DeRouchey cites feed pelleting as a way to increase feed efficiency. Research at Kansas State shows that pelleted diets increase nutrient availability and result in less waste, better feed conversion and lower occurrence of ulcer problems.

Managing micron size of feed particles must be a part of maximizing feed efficiency. For example, each change of 100 micron in feed particle size can mean 1.2 percent change in feed efficiency, says DeRouchey.

Each dietary ingredient added to diets must be a proven benefit to feed efficiency and overall performance. It may be found that whey, for example, can be eliminated from diets without severe consequences. DeRouchey expects cost of the lactose ingredient to continue rising and says some producers have removed dried whey from the diet of 15 pound to 25 pound pigs. “Producers need to evaluate the economics of the extra weight gain from the whey and determine if the ingredient pays for itself.”

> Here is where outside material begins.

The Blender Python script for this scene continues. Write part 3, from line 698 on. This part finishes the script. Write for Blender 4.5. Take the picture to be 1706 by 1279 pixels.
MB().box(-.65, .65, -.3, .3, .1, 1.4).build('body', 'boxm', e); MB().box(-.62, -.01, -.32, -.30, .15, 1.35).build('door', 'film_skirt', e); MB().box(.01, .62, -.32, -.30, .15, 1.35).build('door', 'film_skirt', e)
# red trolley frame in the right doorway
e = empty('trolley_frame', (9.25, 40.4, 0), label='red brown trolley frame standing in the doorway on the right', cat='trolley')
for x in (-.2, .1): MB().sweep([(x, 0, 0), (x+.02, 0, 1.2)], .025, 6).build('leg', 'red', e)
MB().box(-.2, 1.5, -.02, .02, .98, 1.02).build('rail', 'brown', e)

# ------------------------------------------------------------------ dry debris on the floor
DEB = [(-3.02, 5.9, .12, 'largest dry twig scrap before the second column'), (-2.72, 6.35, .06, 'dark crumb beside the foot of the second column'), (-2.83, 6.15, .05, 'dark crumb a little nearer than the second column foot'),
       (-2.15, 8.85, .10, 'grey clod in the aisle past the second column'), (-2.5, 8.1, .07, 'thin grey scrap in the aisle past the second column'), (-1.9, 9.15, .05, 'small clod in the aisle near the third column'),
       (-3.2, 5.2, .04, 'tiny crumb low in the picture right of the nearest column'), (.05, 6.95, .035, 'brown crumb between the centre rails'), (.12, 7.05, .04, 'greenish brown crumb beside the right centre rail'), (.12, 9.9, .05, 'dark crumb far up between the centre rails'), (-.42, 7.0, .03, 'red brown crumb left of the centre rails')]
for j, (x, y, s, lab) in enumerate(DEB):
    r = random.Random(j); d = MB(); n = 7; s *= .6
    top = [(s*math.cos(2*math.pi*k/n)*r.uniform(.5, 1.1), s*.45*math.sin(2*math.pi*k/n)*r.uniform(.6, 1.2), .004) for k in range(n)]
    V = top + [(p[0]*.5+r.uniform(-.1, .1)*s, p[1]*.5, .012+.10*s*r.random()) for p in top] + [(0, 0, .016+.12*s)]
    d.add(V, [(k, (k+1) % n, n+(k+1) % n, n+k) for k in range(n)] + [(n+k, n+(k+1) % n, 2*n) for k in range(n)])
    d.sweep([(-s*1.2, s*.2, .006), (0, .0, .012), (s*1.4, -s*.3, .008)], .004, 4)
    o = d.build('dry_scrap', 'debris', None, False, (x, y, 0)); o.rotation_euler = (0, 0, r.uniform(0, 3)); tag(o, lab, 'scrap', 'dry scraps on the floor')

Added dietary fat is another ingredient that must be considered carefully before automatic addition at a certain level. A pig responds to added dietary fat early in the growing period better than in the finishing phase, according to DeRouchey. Use added dietary fat in the growth stage that it is most beneficial. “We need to avoid thinking that there is one certain level that must be maintained in all finishing diets.”

Be sure nutrient levels of each diet are known. It is increasingly important that nutrient analysis of complete feeds as well as DDGS be available in order to make economical decisions.